Me preocupa la gente
que dice que anda buscando el amor, como si el amor ya estuviera por
ahí listo y terminado. Como si existiera un amor enlatado, un producto
diseñado que eliges en algún escaparate. Se han creído el cuento del
amor prefabricado que nos venden en las películas de domingo en la noche
o que nos cantan en la radio. Uno no busca el amor, uno lo construye.
Es
curioso notar que la mayoría de las historias románticas omiten el
amor. Siempre cuentan la historia de cómo se conocen los amantes, de
cómo se atraen, de cómo se enamoran. Cuando por fin logran estar juntos
nos cortan la historia, y es justo en ese momento cuando apenas va a
comenzar el amor. Este se construye cada día, en cada minuto, con cada
gesto dulce, con cada problema compartido, con cada sueño construido.
Dicen que el amor todo lo vence y la gente está dispuesta a luchar
contra todo por el amor, pero normalmente olvidan cuál es el mayor
desafío de todos.
Nos venden el placebo de la pasión, de la seducción, de la aventura para
que nos conformemos con ello. El amor no se hace de grandes gestos
épicos, cualquier capricho es capaz de ellos, pero sólo el amor puede
construirse con la pequeña ternura cotidiana, con la amabilidad
incansable de cada día. Quiero regresar a esa palabra: amabilidad. Hemos
olvidado el verdadero significado de muchas palabras pero ellas siempre
regresan. Decimos que una persona es amable cuando su trato es dulce,
es cierto, pero hemos olvidado que amable significa precisamente “digno
de ser amado”. La amabilidad entonces es la construcción contante del
amor.
Me preocupa la gente que dice que anda buscando la felicidad. Como si la
felicidad ya estuviera por allí lista para ser bebida, como una poción
mágica que nos cambiará el alma. Como si la felicidad fuera algo
definitivo que aguarda al final de toda historia.
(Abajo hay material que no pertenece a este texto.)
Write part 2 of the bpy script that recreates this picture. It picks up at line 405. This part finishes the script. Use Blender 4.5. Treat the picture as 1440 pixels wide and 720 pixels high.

Las historias que
triunfan son las que tienen final feliz, claro, en gran medida porque
alimentan nuestra esperanza y necesitamos esperanza para vivir; pero
también porque nos reconforta pensar que alcanzaremos esa felicidad
prefabricada como una meta, que tendremos nuestro “vivieron felices para
siempre” al final de tanto esfuerzo y podremos descansar. La felicidad,
como el amor, es una construcción cotidiana. Nadie vive feliz para
siempre, nadie que esté vivo puede hacerlo. Nos han vendido la nostalgia
del paraíso. La merecida retribución por nuestros esfuerzos, la receta
definitiva que nos cerrará los ojos ante el dolor de la vida
La vida no tiene sentido, o por lo menos no tiene “un sentido”. Por ello
nadie nos puede explicar nuestra vida. La vida no tiene sentido y por
ello podemos (y debemos) darle el sentido que queramos. Nadie puede
interpretar lo que vivimos, nadie pude decirnos quienes somos. Nadie
tiene las respuestas porque las respuestas no existen. Las respuestas no
se buscan, se construyen. Nadie sabe quién es (ni siquiera los que
dicen que saben quiénes son) porque no somos nada (o somos nada si
prefiere evitar la doble negación), no podemos descubrir qué somos
porque no somos algo ya hecho, sólo podemos construirnos. No nos define
un gesto único, un solo momento, cada instante que vivimos es un
ladrillo que vamos sumando a lo que hacemos de nosotros mismos.